Instructions for the task: Write out each line that follows exactly as it stands, without the pictures.

Information shown:
━━━━━━━━━━━━━━━━

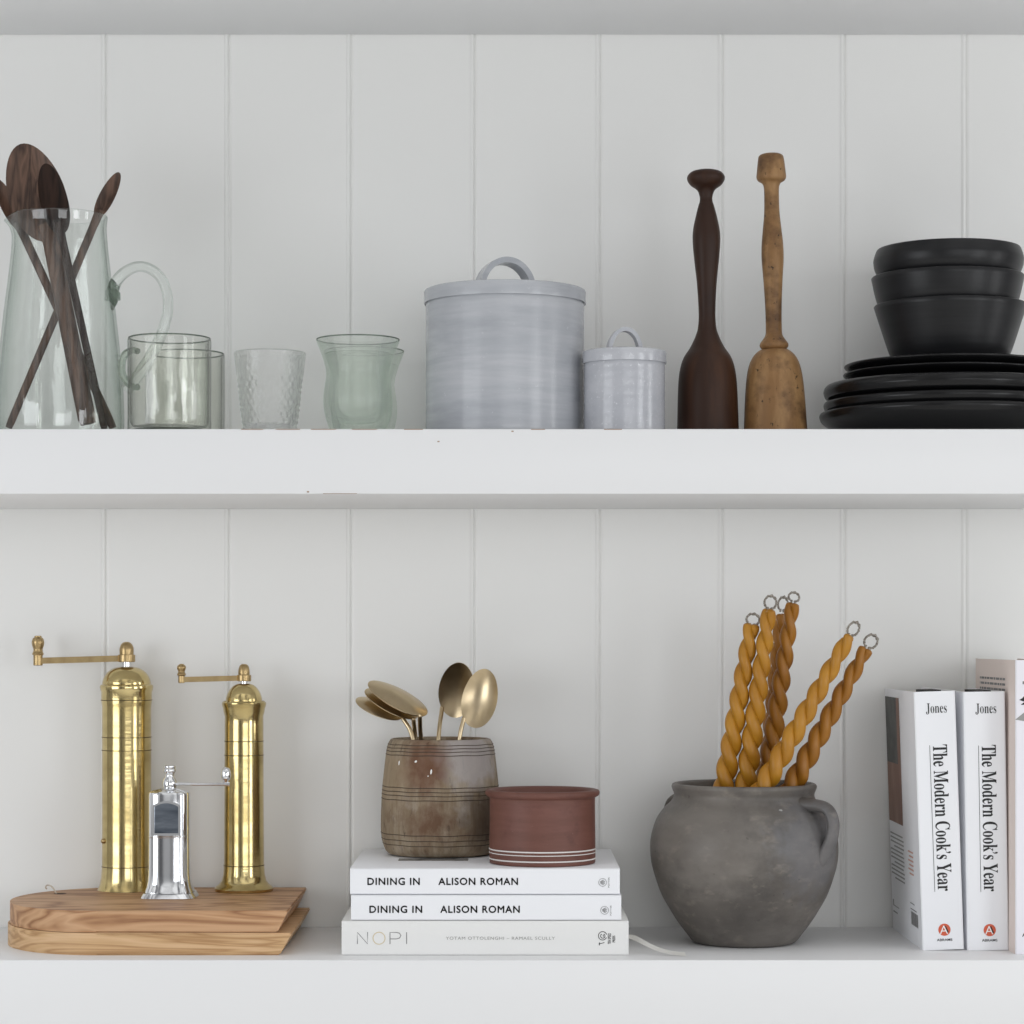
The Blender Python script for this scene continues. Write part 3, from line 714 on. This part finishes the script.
# ------------------------------------------------------------------ books
def make_book(t, w, d, h, m, m_spine=None, th=2.6, head=None):
    """upright: spine towards -y, thickness along +x, height along z; origin at the bottom left corner of the spine"""
    e = 1.6
    poly = [(0, d), (0, 9), (.7, 7.5), (.7, 5.5), (0, 4), (.3, e*.6), (e, 0), (w-e, 0), (w-.3, e*.6), (w, 4), (w-.7, 5.5), (w-.7, 7.5), (w, 9), (w, d), (w-th, d), (w-th, th), (th, th), (th, d)]
    cv = obj('cover', prism(poly, 0, h), [m, m_spine or m], t, ang=30)
    if m_spine:
        for p in cv.data.polygons:
            if p.normal.y < -.5 and p.center.y < .003: p.material_index = 1
    obj('page_block', box(th+.05, w-th-.05, th+2.5, d-4, 3, h-3), M['pages'], t, False)
    if head:
        obj('top_strip', box(head[0], head[1], th, head[2], h-5, h+1.3), M['head'], t, False)  # black strip along the top, just behind the spine
    return t

def flat_book(label, px0, px1, py0, py1, y, d, m, zb, name='book'):
    w = Z(py0, y)-zb; h = X(px1, y)-X(px0, y)
    t = thing(name, label, 'book', X(px1, y), y, zb, 'white cookbooks in the lying stack')
    t.rotation_euler = (0, -PI/2, 0)
    make_book(t, w, d, h, m)
    # local x = up, local z = to the left
    lx = lambda py: Z(py, y)-zb
    lz = lambda px: X(px1, y)-X(px, y)
    return t, lx, lz, F(y)

DR = -PI/2   # text runs down the spine of an upright book, i.e. left to right on a lying one
def publisher(t, lx, lz, f, px, py):
    b = bmesh.new()
    cx, cz = lx(py), lz(px)
    for r in (4.0, ):
        path = [(cx+r*math.cos(2*PI*k/28), -.2, cz+r*math.sin(2*PI*k/28)) for k in range(28)]
        tube(path, .22, 5, 1, closed=True, bm=b)
    for k, (x, l) in enumerate(((-2.4, 2.2), (-1.2, 4.8), (0, 4.2), (1.2, 5.2), (2.4, 2.6))):
        tube([(cx+x, -.2, cz-l/2), (cx+x*.6, -.2, cz+l/2)], .32, 5, bm=b)
    obj('publisher_mark', b, M['ink_soft'], t, False)
    lettering('publisher_lettering', 'POTTER', M['ink_soft'], t, lx(py+.0), lz(px+6.2), 10.2*f, 1.5*f, off=.01, rot=0)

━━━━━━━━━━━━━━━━

Result:
The Blender Python script for this scene continues. Write part 3, from line 714 on. This part finishes the script.
# ------------------------------------------------------------------ books
def make_book(t, w, d, h, m, m_spine=None, th=2.6, head=None):
    """upright: spine towards -y, thickness along +x, height along z; origin at the bottom left corner of the spine"""
    e = 1.6
    poly = [(0, d), (0, 9), (.7, 7.5), (.7, 5.5), (0, 4), (.3, e*.6), (e, 0), (w-e, 0), (w-.3, e*.6), (w, 4), (w-.7, 5.5), (w-.7, 7.5), (w, 9), (w, d), (w-th, d), (w-th, th), (th, th), (th, d)]
    cv = obj('cover', prism(poly, 0, h), [m, m_spine or m], t, ang=30)
    if m_spine:
        for p in cv.data.polygons:
            if p.normal.y < -.5 and p.center.y < .003: p.material_index = 1
    obj('page_block', box(th+.05, w-th-.05, th+2.5, d-4, 3, h-3), M['pages'], t, False)
    if head:
        obj('top_strip', box(head[0], head[1], th, head[2], h-5, h+1.3), M['head'], t, False)  # black strip along the top, just behind the spine
    return t

def flat_book(label, px0, px1, py0, py1, y, d, m, zb, name='book'):
    w = Z(py0, y)-zb; h = X(px1, y)-X(px0, y)
    t = thing(name, label, 'book', X(px1, y), y, zb, 'white cookbooks in the lying stack')
    t.rotation_euler = (0, -PI/2, 0)
    make_book(t, w, d, h, m)
    # local x = up, local z = to the left
    lx = lambda py: Z(py, y)-zb
    lz = lambda px: X(px1, y)-X(px, y)
    return t, lx, lz, F(y)

DR = -PI/2   # text runs down the spine of an upright book, i.e. left to right on a lying one
def publisher(t, lx, lz, f, px, py):
    b = bmesh.new()
    cx, cz = lx(py), lz(px)
    for r in (4.0, ):
        path = [(cx+r*math.cos(2*PI*k/28), -.2, cz+r*math.sin(2*PI*k/28)) for k in range(28)]
        tube(path, .22, 5, 1, closed=True, bm=b)
    for k, (x, l) in enumerate(((-2.4, 2.2), (-1.2, 4.8), (0, 4.2), (1.2, 5.2), (2.4, 2.6))):
        tube([(cx+x, -.2, cz-l/2), (cx+x*.6, -.2, cz+l/2)], .32, 5, bm=b)
    obj('publisher_mark', b, M['ink_soft'], t, False)
    lettering('publisher_lettering', 'POTTER', M['ink_soft'], t, lx(py+.0), lz(px+6.2), 10.2*f, 1.5*f, off=.01, rot=0)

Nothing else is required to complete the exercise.